Thursday, October 1, 2015

What Makes Me Different?

My parents have been doing there best to give me a strong kick in the butt to help me be happier. I think all it is doing is making us both sore and annoyed at each other to be honest but I do appreciate the effort at the same time. And since it seems to be the continual center of any kind of discussion, I feel like I have no choice but to think about it since it is being placed at the forefront of my mind: What makes me happy? And more specifically, what can I do myself to be happier?

I hate this conversation so as a starter, stop talking about it.

Most of the things that come to mind aren't even things that truly make ME happier. They are things that would make OTHERS happier. Over the last few weeks/months, I have had a few health scares so I know I need to work on my diabetes. If you aren't diabetic but have the potential to become so, change your lifestyle and eating habits now. Diabetes can be summed up in the first syllable... Die. It is terrible. So get your act together and avoid it all costs, all you Type 2's out there! So I know I need to work on that. I have been testing a lot more but I need to set some appointments with doctors (LOATHE) so I can get my prescriptions in.

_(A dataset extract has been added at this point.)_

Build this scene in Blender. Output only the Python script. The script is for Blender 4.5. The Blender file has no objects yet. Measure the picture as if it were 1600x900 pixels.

The next thing I need to do is start going to the gym. I have never in my entire life have held a gym membership. I never wanted one. I avoid them. I don't feel that I need it. I know I am not as fit as I used to be. I know that I am clearly not as active as I want to be. I even set up my desk at work to be a standing desk to avoid sitting all day long when I am on the phones. The question is how have I avoided it for so long? Even with going to 7 years of college, I looked to be active wherever I lived. I had friends that I could play pick up soccer matches, ultimate frisbee, bubble soccer, volleyball, rock climbing, etc. If I needed to think or get away from people I would go for a run.

I don't have those types of friendships right now. I was hired after the work leagues had finished their sign ups for the year. So any exercise I have to do now, I have to do independently and I have to organize and do by myself. It is not something I am super excited about or look forward to because partially, I don't want to go to the gym and it is a reminder that all of my friends I used to do that stuff with no longer live anywhere near me. Still, at my heart I am an active person even though lately I haven't had the desire to do much.

The next thing I have on my "To-Do List" is reading and writing a novel. I have so much more time after work when I can read for my own enjoyment. I also can start working on my novel that I have outlined and think about in my spare time. It will be a good exercise to legitimately start putting pen to paper so to speak and start moving forward on the process. This is one of the things I actually want to do for me however, you need to feel inspired to really have exceptional writing. Writing for the sake of writing does not always produce anything of value but at least it helps the project progress.

Things that also make me happy include:

  • Kayaking
  • Snowshoeing
  • Going to the movies
  • Going for walks
  • Traveling
  • Golfing
  • Geocaching
  • Going out to dinner
  • Visiting friends
  • Rock Climbing
  • Racquetball
  • Games
  • Soccer Matches
  • Ultimate Frisbee
  • Hanging out with friends
  • Dating
"I didn't lose you, you lost me. You'll search for me inside of everyone you're with and I won't be found."

Typically in a breakup you will go into some sort of routine. I grow a beard for a while and my hair grows out. I watch old TV shows that make me laugh. Eventually I find myself again but this time I need to work on improving myself. I don't want to simply go back to who I was. I want to learn from this. I want to be better. Unfortunately like anything else in life, it won't be easy but it will be worth it. I have to be ready for the long haul again.